Speaker 1: First up is mission control. This gives you a kind of bird's eye view of all of the windows and applications that you have open right now. It also lets you switch between desktop spaces, basically allowing [00:01:00] you to set up a whole desktop of open windows and apps from scratch. This is perfect. If you wanna have, say one desktop for work and one for personal stuff, application windows is similar to mission control, but it just shows you open windows for the app you are currently using like multiple finder windows or multiple safari browsers. Then there's the top hot corner. This is a pretty basic one, but it is my favorite. It pushes all of your open windows to the edges of the screen to reveal your desktop. [00:01:30] Perfect. If you need to access folders quickly without minimizing every window manually notifications center brings up all of your notifications like calendar reminders or new emails.

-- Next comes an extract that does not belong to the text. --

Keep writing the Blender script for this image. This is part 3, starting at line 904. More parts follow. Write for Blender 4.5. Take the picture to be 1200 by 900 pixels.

Speaker 1: It's also a great place to see where or news at a glance. And then finally there's launchpad this. One's like a one stop shop for launching all of your apps. It also lets you organize them to put your favorites at the top or group them into folders. It's kind of like the home screen on your iPhone. Once you've assigned hot corners, they become [00:02:00] active immediately. But if you need to remove one, just select the dash option from the dropdown menu. One last tip. If you like me and you move your cursor around a lot, then might activate hot corners accidentally, but you can also set them up so that they only work when you're holding down a specific key to do this, just hold down the shift control option or command key. As you're assigning a hot corner, you'll see a little symbol popup. Now you'll need to hold down that key as you move [00:02:30] your cursor to activate the hot corner. I can guarantee you though, once you set up hot corners, they're going to be a total game changer and save you a lot of time.